Это происходит 12 июля 1956 года.
Через несколько дней полковник Племянников просит меня съездить на штрафняк Случайный, там до сих пор сидит, не работая, цвет уголовного мира Союза. Почти никто не верит, что я освобожден, надо встретиться с ними. Тем более, что среди лагерников есть мои старые товарищи, с кем нас связывает немало таких историй, которые не забываются.
– Виктор Валентинович, – говорю я, – конечно. Даже с радостью.
Племянников отдает для этой поездки свою «Победу». Я спросил, можно ли купить для ребят продукты, мне разрешили, и я загрузил полную машину.

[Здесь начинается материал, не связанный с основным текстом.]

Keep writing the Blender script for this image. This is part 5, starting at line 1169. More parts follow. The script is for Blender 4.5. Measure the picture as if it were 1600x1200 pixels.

На Случайном я провожу среди заключенных почти сутки. Ни начальника лагеря Симонова, ни командира дивизиона Георгенова, ни других омерзительных личностей здесь давно нет. И хотя сменившее их новое руководство штрафняка ничего не могло улучшить кардинально, все же атмосфера начинает меняться. В бараке рассказываю, что было на самом деле со мной и с бригадой. Не знаю, помогла ли моя суточная исповедь кому-то выйти на работу или хотя бы задуматься о своем будущем. Во всяком случае, знаю, что с ними так никто не говорил.
В Сусумане мне предстоит получать паспорт, а фотография у меня старая, довольно страшненькая, припасенная, как я уже упоминал, на случай побега. Фотографироваться на Колыме небезопасно, человек сразу попадает под подозрение. Захожу к Власенко. Он взглянул на мою фотографию: «Надо перефотографироваться». А я боюсь: «Александр Иванович, вдруг передумают, пусть лучше с этой…» Мы смеемся.
Через несколько дней я спешу через весь Сусуман в общежитие к Римме, держа в руках новенький паспорт – свидетельство эфемерной, но все-таки свободы!
«15 июня. Мы сейчас на «Контрандье», прииск «25 лет Октября», отрабатываем шахты, очень важные для управления, но страшно хочется в Сусуман.
В Новый год я познакомился в Центральном клубе с одной девушкой, Риммой, которая, кажется, нравится мне больше, чем все остальные, но что странно – мы всегда с ней ругаемся, и только 14 июня после трех месяцев мы помирились.
Бригада работает хорошо, сейчас выдаем 160 кубометров, что составляет выполнение плана на 200 %. Все начальство управления довольно работой. Я почему-то уверен, что вот-вот буду на свободе. На улице лают собаки, куда-то идут коровы, все противно.